China’s food consumption has transformed, from merely sitting hunger to eating for enjoyment.
However, against this backdrop and with the country now accounting for one quarter of the world’s population, food security is a growing challenge.
CGTN reporters Han Bin and Greg Navarro spoke to 76-year old Ma Zhengshan and his wife Ma Meihua, who both still work on their plot on the high loess plateau in Ningxia Hui Autonomous Region.
Ample land key to sufficient food supply
Over the decades, soil deterioration and desertification have threatened the crops of Ningxia, formerly known as the breadbasket of western China. As such, corn and beans now barely yield enough to harvest.
“The land is a farmer's rice bowl. There is no food without land. The arable land will provide food for the whole family for the whole year,” Ma says.
He attributes factors like human activities and nature’s reactions for having diminished the arable land available.
While many have given up farming and left their land behind, Ma says there will always be a need for farmers “as long as people need to eat.”
Eating for enjoyment
One person who has moved out of the village is Ma’s son, Ma Xiaolong, who now works as a head chef at a restaurant in a city some 400 kilometers away.

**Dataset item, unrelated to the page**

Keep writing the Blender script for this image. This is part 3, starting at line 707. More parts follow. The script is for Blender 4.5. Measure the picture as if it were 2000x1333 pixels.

He believes in eating well, and in eating for enjoyment ? not just survival.
“Today’s customers have high demands for food quality, nutrition and diversity,” Xiaolong says, adding that Chinese people in the Northwest prefer spicy food, with good color, taste and flavor.
Xiaolong, having come from a poor background, also recognizes that his profession serves as a means to prevent hunger. As such, food can also be said to be related to wealth.
“I like cooking fish, which is a symbol of wealth and auspiciousness. I had never eaten a fish before I left the village. It’s so delicious,” Xiaolong says.
China must produce more on less farmland
Across China, one in every 30 people still lives below the poverty line.
Xiaolong hopes his children will never worry about finding food to eat.
“I know my sons or grandsons all have their own priorities other than being farmers,” he says. “The future of their lives and our farmland is very hard to predict.”
Xiaolong’s father, Ma, is proud that China has fed its people almost entirely on its own. Going forward, however, China must seek to produce more on less farmland, or rely on an unpredictable food market abroad.